Ukraine. Le 24 juin, le président Volodymyr Zelensky et le secrétaire général du Conseil de l’Europe, Alain Berset, ont signé un accord prévoyant la création d’un Tribunal spécial pour le crime d’agression contre l’Ukraine à Strasbourg, à la suite des appels lancés par Amnesty International et d’autres organisations. Nous espérons que cette mesure contribuera à amener les responsables du crime d’agression à rendre des comptes.

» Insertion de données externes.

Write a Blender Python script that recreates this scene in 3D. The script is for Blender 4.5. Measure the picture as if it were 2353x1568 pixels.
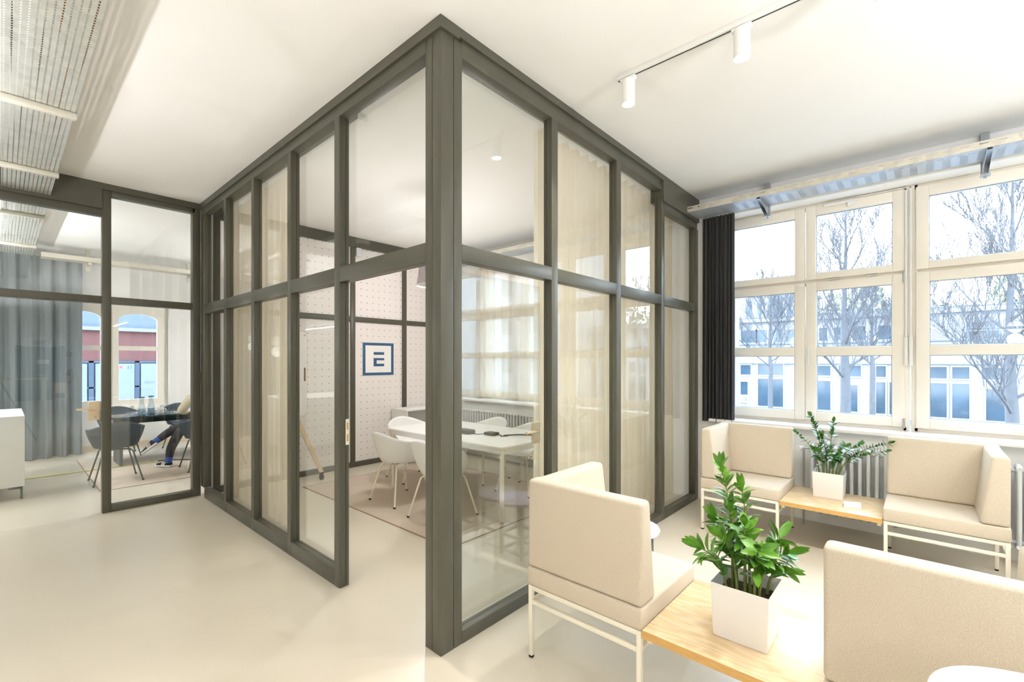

États-Unis. Le 9 mars, les services de l’immigration des États-Unis ont arrêté illégalement et placé arbitrairement en détention Mahmoud Khalil, militant palestinien titulaire du statut légal de résident permanent et organisateur de manifestations étudiantes qui avait récemment obtenu son diplôme à l’université Columbia. Mahmoud a été pris pour cible en raison de son rôle dans les manifestations étudiantes à Columbia, lors desquelles il exerçait son droit à la liberté d’expression et de réunion pacifique. Il n’a été inculpé d’aucune infraction, mais il a été enfermé dans un centre de détention et les autorités l’ont informé qu’elles avaient « révoqué » sa résidence permanente et engagé une procédure d’expulsion contre lui. Amnesty International a demandé aux autorités de le libérer immédiatement et de respecter ses droits à la liberté d’expression et de réunion pacifique et à une procédure régulière. Après avoir passé 104 jours dans un centre de détention des services de l’immigration situé en Louisiane, Mahmoud Khalil a été libéré sous caution le 21 juin. Il reste toutefois sous la menace d’une expulsion par les autorités américaines. Il a depuis engagé une procédure judiciaire dans laquelle il demande 20 millions de dollars de dommages et intérêts au gouvernement de Donald Trump.